2D van der Waal (vdWs) heterostructures present unique optoelectronic characteristics, making them favorable layer structures for constructing promising optoelectronic devices with multifunctional applications. Nevertheless, as a result of significant interface recombination of the photogenerated electron-hole pairs and the presence of various absorption edges within constituent layers, they are prone to experiencing low carrier collection efficiency. In this work, a combined theoretical and experimental investigation are presented on the In₂Se₃/ReS₂ vdWs heterostructure, aimed at developing high-performance and broadband photodetector with multifunctionalities.

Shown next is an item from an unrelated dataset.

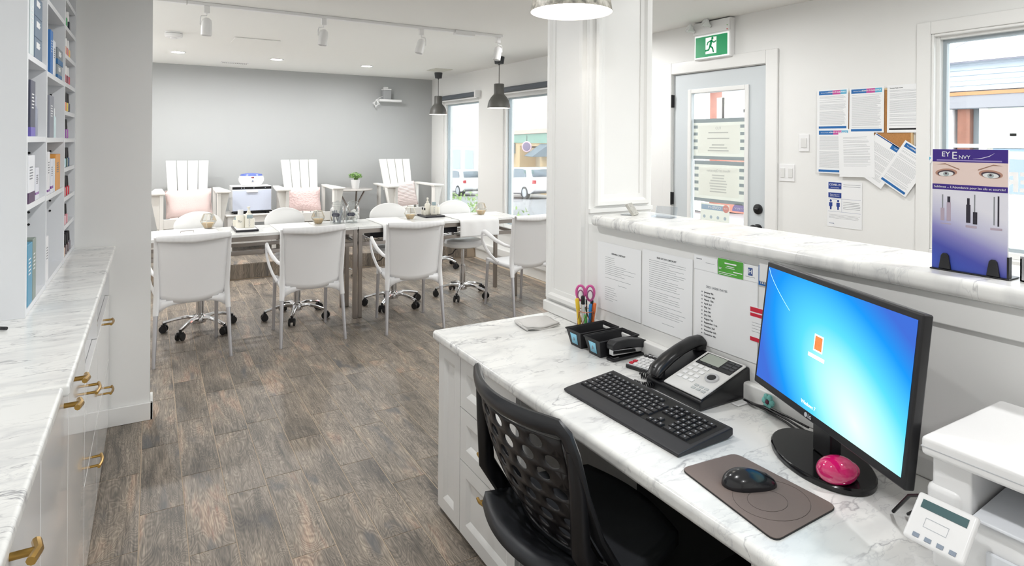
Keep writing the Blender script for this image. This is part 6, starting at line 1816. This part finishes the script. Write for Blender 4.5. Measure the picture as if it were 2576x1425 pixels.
# --- parked cars
def make_car(label):
    t_ = thing('car', label, 'car', (0, 0, 0), 0, 'white parked cars')
    Lh = 2.25
    side = [(-Lh, .42), (-Lh - .03, .75), (-Lh + .05, 1.02), (-1.95, 1.12), (-1.62, 1.55), (-1.2, 1.66), (0.1, 1.68), (.55, 1.58), (1.2, 1.10), (1.95, .98), (2.22, .82), (Lh, .55), (2.18, .33), (1.85, .28), (-1.9, .28)]
    b = MB(); w = .88; n_ = len(side)
    def half(z): return w - max(0, z - 1.0) * .28
    vs = [(-half(z), y, z) for y, z in side] + [(half(z), y, z) for y, z in side]
    b.add(vs, [tuple(range(n_)), tuple(reversed(range(n_, 2 * n_)))] + [(i, (i + 1) % n_, n_ + (i + 1) % n_, n_ + i) for i in range(n_)])
    obj('body', b, mat('car_white', 'f2f4f6', .2, coat=.6), t_, bevel=.05, seg=3)
    gl = mat('car_glass', '6f7d88', .1)
    for s in (-1, 1):
        pts = [(-1.50, 1.16), (-1.30, 1.52), (-.95, 1.58), (-.10, 1.60), (-.10, 1.14)]
        pts2 = [(-.02, 1.14), (-.02, 1.60), (.42, 1.52), (.98, 1.12)]
        for k, pp_ in enumerate((pts, pts2)):
            mm_ = MB().add([(s * (half(z) + .006), y, z) for y, z in pp_], [tuple(range(len(pp_)))])
            obj('side_window', mm_, gl, t_, solid=.01, smooth=False)
        obj('sill', MB().box(s * .885 - .02, -1.2, .26, s * .885 + .02, 1.2, .33), mat('car_trim', '4a4e54', .5), t_)
        obj('tail_light', MB().box(s * .80 - .09, -Lh - .035, .80, s * .80 + .09, -Lh + .12, .98), mat('tail_red', 'c8333b', .3), t_, bevel=.02)
        obj('head_light', MB().box(s * .72 - .14, 2.08, .70, s * .72 + .14, 2.25, .84), mat('head_lamp', 'dfe6ea', .15), t_, bevel=.02)
        for wy in (-1.38, 1.42):
            wh = obj('wheel', MB().cyl((s * .72, wy, .335), (s * .895, wy, .335), .335, n=28), mat('tyre', '2e3034', .8), t_, bevel=.02)
            obj('rim', MB().cyl((s * .896, wy, .335), (s * .902, wy, .335), .22, n=20), mat('rim_silver', 'c6c9cd', .3, .7), wh)
    obj('windscreen', MB().add([(-.62, .60, 1.60), (.62, .60, 1.60), (.74, 1.18, 1.13), (-.74, 1.18, 1.13)], [(0, 1, 2, 3)]), gl, t_, solid=.01)
    obj('rear_window', MB().add([(-.62, -1.66, 1.53), (.62, -1.66, 1.53), (.72, -1.96, 1.16), (-.72, -1.96, 1.16)], [(0, 1, 2, 3)]), gl, t_, solid=.01)
    return t_
car = make_car('white parked car seen through the window nearer the pillar')
car.location = (17.6, 28.4, gz(28.4) + .012); car.rotation_euler = (R(-3.3), 0, 0)
c2 = dup(car, (17.4, 36.0, gz(36) + .012), 0, 'white parked car seen through the window near the grey wall'); c2.rotation_euler = (R(-3.3), 0, 0)
car3 = dup(car, (10.2, 4.2, gz(4.2) + .012), 0, 'white parked car beyond the right window behind the brochures')

# --- corner building across the street, facade turned by 18 degrees
F1 = thing('corner_building', 'cream corner building with green shop fascia across the street', 'building', (22.3, 35.6, -2.6), R(-18.1))
# local: y along the facade, x away from the street, z up (world z = local + 2.6... floor at -2.6)
OZ = 2.6
CRM = mat('cream_stucco', 'ddd7c8', .9, var=.06, vscale=1)
TAN = mat('tan_stone', 'd2b68c', .9, var=.1, vscale=2)
obj('upper_wall', MB().box(0, -5.5, OZ + 2.35, 6, 9, OZ + 9), CRM, F1)
obj('cornice', MB().box(-.25, -5.5, OZ + 2.08, 6, 9, OZ + 2.349), mat('pink_stone', 'e5b7ac', .9), F1)
obj('fascia', MB().box(-.12, -5.5, OZ + 1.45, 6, 9, OZ + 2.079), mat('fascia_green', '7da393', .7), F1)
obj('shop_wall', MB().box(0, 2.6, 0, 6, 9, OZ + 1.449).box(0, -5.5, 0, 6, -3.1, OZ + 1.449).box(0, -3.1, OZ + 1.25, 6, 2.6, OZ + 1.449), TAN, F1)
obj('porch_back', MB().box(1.2, -3.1, 0, 1.4, 2.6, OZ + 1.249), mat('porch_grey', 'b8a88e', .9), F1)
obj('porch_step', MB().box(.4, -3.0, OZ + .85, 1.19, 2.5, OZ + 1.10), TAN, F1)
dd = obj('shop_door', MB().box(1.1, -1.1, 0, 1.19, .7, OZ + 1.02), mat('shop_door_grey', '8a9499', .5), F1)
obj('door_pane', MB().box(1.08, -.8, OZ - 1.4, 1.099, .3, OZ + .5), mat('dark_pane', '5f6e77', .2), dd)
def bwindow(par, x, y0, y1, z0, z1):
    f = obj('window', MB().box(x - .10, y0 - .3, z0 - .25, x - .001, y1 + .3, z1 + .3), mat('stone_surround', 'f1ecdf', .8), par)
    obj('pane', MB().box(x - .13, y0, z0, x - .101, y1, z1), mat('sky_pane', 'b6c3c8', .1), f)
    obj('mullion', MB().box(x - .16, y0, (z0 + z1) / 2 - .25, x - .131, y1, (z0 + z1) / 2 - .15).box(x - .16, (y0 + y1) / 2 - .05, z0, x - .131, (y0 + y1) / 2 + .05, z1), PLAST, f)
bwindow(F1, 0, -2.4, .75, OZ + 2.45, OZ + 3.8); bwindow(F1, 0, 4.0, 7.0, OZ + 2.45, OZ + 3.8)
bwindow(F1, 0, -2.4, .75, OZ + 5.4, OZ + 7.0); bwindow(F1, 0, 4.0, 7.0, OZ + 5.4, OZ + 7.0)
for y0, y1 in ((4.0, 7.2), (-5.4, -3.35)):
    b = MB().add([(-.05, y0, OZ + 1.40), (-.05, y1, OZ + 1.40), (-1.1, y1, OZ + .65), (-1.1, y0, OZ + .65), (0, y0, OZ + .65), (0, y1, OZ + .65)], [(0, 1, 2, 3), (0, 3, 4), (1, 5, 2)])
    obj('awning', b, mat('awning_slate', '6f7d88', .8), F1, solid=.03, smooth=False)
rs = thing('round_sign', 'round purple hanging sign on the corner building', 'sign', (22.3 - .31 * 3.4 - .9, 35.6 - .95 * 3.4 + .3, 1.22), R(-60))
obj('disc', MB().lathe([(0, -.06), (.26, -.06), (.26, .06), (0, .06)], 32), mat('sign_mauve', '7a6a8a', .5), rs, rot=(R(90), 0, 0))
obj('ring', MB().tube([(.30 * math.cos(i * .1963), 0, .30 * math.sin(i * .1963)) for i in range(32)], .05, n=8, closed=True), mat('sign_pink', 'e5c3cf', .5), rs)
obj('hanger', MB().cyl((0, 0, .34), (0, 0, .7), .02, n=8), BLACKM, rs)

# --- pale building further down the street
F2 = thing('pale_building', 'pale building farther down the street with dark shop windows', 'building', (27, 44, -3.2), R(-8))
obj('wall', MB().box(0, 2.5, 0, 8, 26, 14), mat('pale_stucco', 'e2e5e5', .9), F2)
obj('fascia', MB().box(-.15, 2.5, 4.2, -.001, 26, 5.0), mat('fascia_pale', 'dfe5e3', .8), F2)
for k in range(5):
    bwindow(F2, 0, 4.5 + k * 4.4, 6.0 + k * 4.4, 6.6, 9.0)
    f = obj('shop_window', MB().box(-.06, 3.6 + k * 4.4, 1.4, -.001, 6.8 + k * 4.4, 4.0), mat('pale_frame', 'dcdfe0', .6), F2)
    obj('pane', MB().box(-.09, 3.8 + k * 4.4, 1.6, -.061, 6.6 + k * 4.4, 3.8), mat('shop_pane', '93a2a8', .15), f)
obj('round_badge', MB().cyl((-.3, 9.5, 5.2), (-.2, 9.5, 5.2), .75, n=24), mat('badge_green', 'b7d3c2', .6), F2)

# --- red brick house opposite the door
F3 = thing('brick_house', 'red brick house with a white porch post across the street', 'building', (15, 12, -.6))
RB = mat('red_brick', 'b67a6b', .9, var=.2, vscale=5)
obj('wall', MB().box(.4, -3.5, 0, 7, 6, 7), RB, F3)
obj('porch_post', MB().box(-.15, 1.35, 0, .05, 1.75, 5), PLAST, F3)
obj('porch_roof', MB().box(-.4, -3.5, 4.1, .399, 6, 4.35), mat('porch_white', 'ecebe6', .7), F3)
bwindow(F3, .4, -.4, .8, 2.6, 4.0); bwindow(F3, .4, 2.6, 3.9, 2.6, 4.0)
obj('notice_board', MB().box(.30, 1.0, 2.3, .399, 1.3, 3.55), mat('board_cream', 'efe3cf', .8), F3)

# --- sided house opposite the right window
F4 = thing('sided_house', 'pale sided shop house with a shingle roof opposite the right window', 'building', (13, 5, -.45))
SB = mat('siding_board', 'bcc5cf', .7)
obj('shop_front', MB().box(.25, -4, 0, 6, 3.2, 2.65), mat('shop_inside', '7d858a', .7), F4)
obj('wall', MB().box(.06, -4, 2.65, 6, 3.2, 3.55), mat('siding_back', '8d959e', .8), F4)
for i in range(6):
    obj('siding_board', MB().add([(.02, -4, 2.98 + i * .097), (.02, 3.2, 2.98 + i * .097), (.055, 3.2, 3.077 + i * .097), (.055, -4, 3.077 + i * .097)], [(0, 1, 2, 3)]), SB, F4, solid=.012, smooth=False)
obj('wood_trim', MB().box(-.04, -4, 2.895, .059, 3.2, 2.96), mat('cedar', 'b07850', .7), F4)
obj('sign_band', MB().box(-.02, -4, 2.66, .059, 3.2, 2.894), mat('band_grey', '87868b', .8), F4)
obj('roof', MB().add([(-.25, -4.2, 3.55), (-.25, 3.3, 3.55), (3.2, 3.3, 5.6), (3.2, -4.2, 5.6)], [(0, 1, 2, 3)]), mat('shingle', '9594a0', .9, var=.2, vscale=9), F4, solid=.08, smooth=False)
obj('fascia_board', MB().box(-.28, -4.2, 3.50, -.251, 3.3, 3.60), PLAST, F4)
obj('roof_hip', MB().cyl((-.2, 1.05, 3.62), (1.6, .1, 4.72), .06, n=8), PLAST, F4)
for y in (-3.2, -1.5, .26, .80, 2.4): obj('shop_post', MB().box(.05, y - .05, 0, .249, y + .05, 2.649), PLAST, F4)
obj('transom', MB().box(.08, -4, 1.93, .248, 3.2, 2.0), PLAST, F4)
obj('brick_pier', MB().box(.10, .48, 0, .245, .68, 2.649), mat('brown_brick', '845a4b', .9, var=.2, vscale=8), F4)
bwindow(F4, .25, -.32, -.06, 2.14, 2.54)
obj('sign_board', MB().box(.15, -1.2, 1.90, .246, .1, 2.08) if False else MB().box(.12, -1.4, 1.72, .247, .12, 1.92), mat('shop_sign_blue', '8aa0b5', .6), F4)
tx = text('lettering', 'MUFFINS', .20, (.08, -.30, 1.70), mat('sign_letters', 'd98c94', .6), F4, rot=WALLROT, bold=.008)

# --- shrubs below the windows
def shrub(label, x, y, z, r, h, seed):
    t_ = thing('shrub', label, 'shrub', (x, y, z), 0, 'shrubs outside the windows')
    q = random.Random(seed); b = MB()
    for i in range(900):
        a = q.random() * 6.283; rr_ = r * q.random() ** .45; zz = h * (.15 + .85 * q.random()) * (1 - .45 * (rr_ / r) ** 2)
        M = Matrix.Translation((rr_ * math.cos(a), rr_ * math.sin(a), zz)) @ Euler((q.uniform(-1.2, 1.2), q.uniform(-1.2, 1.2), a)).to_matrix().to_4x4()
        s_ = q.uniform(.03, .06)
        b.add([(-s_, 0, 0), (0, -s_ * .45, .01), (s_, 0, 0), (0, s_ * .45, .01)], [(0, 1, 2, 3)], M)
    o = obj('foliage', b, mat('shrub_leaf', '9dbb6e', .6, var=.4, vscale=30), t_, smooth=False); o['kind'] = 'stuff'
    st_ = MB()
    for i in range(6): st_.cyl((0, 0, 0), (r * .4 * math.cos(i), r * .4 * math.sin(i), h * .6), .012, .006, n=6)
    obj('branches', st_, mat('branch', '7d6a52', .8), t_)
shrub('leafy shrub outside the window near the grey wall', 5.1, 10.4, gz(10.4), .75, 1.15, 1)
shrub('taller leafy shrub outside the window near the grey wall', 5.3, 12.2, gz(12.2), .65, 1.25, 2)
shrub('leafy shrub outside the window nearer the pillar', 4.9, 8.25, gz(8.25), .55, .90, 3)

In theoretical investigations, it is observed that, by adjusting the polarization states (+P to −P) in the In₂Se₃ layer, band alignment can be effectively tuned from type-I to type-II, providing a narrow bandgap of ≈0.65 eV, which is beyond that of their individual constituents. As a photodetector, the device shows broadband photoresponse ranging from 532 to 1550 nm with ultrahigh responsivity (99.36 AW⁻¹), detectivity (3.5 × 10¹³ Jones), and external quantum efficiency (34195%). Additionally, competitive polarization sensitivity across the broad spectrum and imagining capability are observed with In₂Se₃/ReS₂ vdWs heterostructure. This study demonstrates that In₂Se₃/ReS₂ vdWs heterostructure device provides a promising technique for developing high-performance 2D optoelectronic devices with multifunctionalities.